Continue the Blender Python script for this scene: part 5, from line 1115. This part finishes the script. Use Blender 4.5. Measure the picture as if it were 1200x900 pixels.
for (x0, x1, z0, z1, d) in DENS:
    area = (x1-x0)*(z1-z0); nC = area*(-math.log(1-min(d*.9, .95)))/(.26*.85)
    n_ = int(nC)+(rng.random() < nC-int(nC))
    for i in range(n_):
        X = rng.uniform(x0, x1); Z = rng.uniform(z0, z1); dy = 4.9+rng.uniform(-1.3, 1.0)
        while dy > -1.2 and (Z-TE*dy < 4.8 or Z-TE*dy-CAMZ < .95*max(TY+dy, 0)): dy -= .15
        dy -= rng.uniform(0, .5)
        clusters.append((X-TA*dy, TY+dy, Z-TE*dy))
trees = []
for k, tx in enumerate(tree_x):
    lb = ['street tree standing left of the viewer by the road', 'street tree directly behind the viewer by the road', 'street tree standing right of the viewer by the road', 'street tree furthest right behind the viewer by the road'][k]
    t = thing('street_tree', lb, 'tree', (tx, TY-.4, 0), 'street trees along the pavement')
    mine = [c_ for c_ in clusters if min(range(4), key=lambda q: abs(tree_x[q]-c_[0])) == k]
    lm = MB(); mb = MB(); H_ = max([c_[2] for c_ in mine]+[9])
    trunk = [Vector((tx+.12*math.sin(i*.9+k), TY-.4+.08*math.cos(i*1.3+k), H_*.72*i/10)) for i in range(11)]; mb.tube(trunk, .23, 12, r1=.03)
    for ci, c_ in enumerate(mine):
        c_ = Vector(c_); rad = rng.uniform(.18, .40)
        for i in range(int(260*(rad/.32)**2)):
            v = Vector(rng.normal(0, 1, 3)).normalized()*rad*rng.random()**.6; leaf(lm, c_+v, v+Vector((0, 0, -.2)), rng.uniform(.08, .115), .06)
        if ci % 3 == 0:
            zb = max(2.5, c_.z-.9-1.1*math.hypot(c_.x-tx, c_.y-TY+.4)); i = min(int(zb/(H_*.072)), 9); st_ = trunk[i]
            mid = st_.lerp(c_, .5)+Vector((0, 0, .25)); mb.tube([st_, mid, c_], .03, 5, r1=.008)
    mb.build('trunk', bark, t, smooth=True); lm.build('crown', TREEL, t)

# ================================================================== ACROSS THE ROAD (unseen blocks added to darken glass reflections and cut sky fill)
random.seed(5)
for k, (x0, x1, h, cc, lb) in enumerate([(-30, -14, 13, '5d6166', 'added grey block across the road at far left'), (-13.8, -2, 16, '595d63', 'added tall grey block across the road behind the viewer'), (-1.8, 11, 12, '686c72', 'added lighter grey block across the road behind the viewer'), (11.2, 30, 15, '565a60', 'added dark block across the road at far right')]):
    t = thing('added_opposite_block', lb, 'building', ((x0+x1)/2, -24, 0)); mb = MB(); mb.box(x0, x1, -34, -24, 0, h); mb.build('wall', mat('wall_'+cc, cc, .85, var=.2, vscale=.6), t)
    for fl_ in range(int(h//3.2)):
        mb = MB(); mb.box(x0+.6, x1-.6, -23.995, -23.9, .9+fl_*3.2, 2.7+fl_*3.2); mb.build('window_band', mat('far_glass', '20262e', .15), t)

┄┄┄┄┄┄

Quote each line above in full, word for word.

(RESULT OF THIS TASK):
Continue the Blender Python script for this scene: part 5, from line 1115. This part finishes the script. Use Blender 4.5. Measure the picture as if it were 1200x900 pixels.
for (x0, x1, z0, z1, d) in DENS:
    area = (x1-x0)*(z1-z0); nC = area*(-math.log(1-min(d*.9, .95)))/(.26*.85)
    n_ = int(nC)+(rng.random() < nC-int(nC))
    for i in range(n_):
        X = rng.uniform(x0, x1); Z = rng.uniform(z0, z1); dy = 4.9+rng.uniform(-1.3, 1.0)
        while dy > -1.2 and (Z-TE*dy < 4.8 or Z-TE*dy-CAMZ < .95*max(TY+dy, 0)): dy -= .15
        dy -= rng.uniform(0, .5)
        clusters.append((X-TA*dy, TY+dy, Z-TE*dy))
trees = []
for k, tx in enumerate(tree_x):
    lb = ['street tree standing left of the viewer by the road', 'street tree directly behind the viewer by the road', 'street tree standing right of the viewer by the road', 'street tree furthest right behind the viewer by the road'][k]
    t = thing('street_tree', lb, 'tree', (tx, TY-.4, 0), 'street trees along the pavement')
    mine = [c_ for c_ in clusters if min(range(4), key=lambda q: abs(tree_x[q]-c_[0])) == k]
    lm = MB(); mb = MB(); H_ = max([c_[2] for c_ in mine]+[9])
    trunk = [Vector((tx+.12*math.sin(i*.9+k), TY-.4+.08*math.cos(i*1.3+k), H_*.72*i/10)) for i in range(11)]; mb.tube(trunk, .23, 12, r1=.03)
    for ci, c_ in enumerate(mine):
        c_ = Vector(c_); rad = rng.uniform(.18, .40)
        for i in range(int(260*(rad/.32)**2)):
            v = Vector(rng.normal(0, 1, 3)).normalized()*rad*rng.random()**.6; leaf(lm, c_+v, v+Vector((0, 0, -.2)), rng.uniform(.08, .115), .06)
        if ci % 3 == 0:
            zb = max(2.5, c_.z-.9-1.1*math.hypot(c_.x-tx, c_.y-TY+.4)); i = min(int(zb/(H_*.072)), 9); st_ = trunk[i]
            mid = st_.lerp(c_, .5)+Vector((0, 0, .25)); mb.tube([st_, mid, c_], .03, 5, r1=.008)
    mb.build('trunk', bark, t, smooth=True); lm.build('crown', TREEL, t)

# ================================================================== ACROSS THE ROAD (unseen blocks added to darken glass reflections and cut sky fill)
random.seed(5)
for k, (x0, x1, h, cc, lb) in enumerate([(-30, -14, 13, '5d6166', 'added grey block across the road at far left'), (-13.8, -2, 16, '595d63', 'added tall grey block across the road behind the viewer'), (-1.8, 11, 12, '686c72', 'added lighter grey block across the road behind the viewer'), (11.2, 30, 15, '565a60', 'added dark block across the road at far right')]):
    t = thing('added_opposite_block', lb, 'building', ((x0+x1)/2, -24, 0)); mb = MB(); mb.box(x0, x1, -34, -24, 0, h); mb.build('wall', mat('wall_'+cc, cc, .85, var=.2, vscale=.6), t)
    for fl_ in range(int(h//3.2)):
        mb = MB(); mb.box(x0+.6, x1-.6, -23.995, -23.9, .9+fl_*3.2, 2.7+fl_*3.2); mb.build('window_band', mat('far_glass', '20262e', .15), t)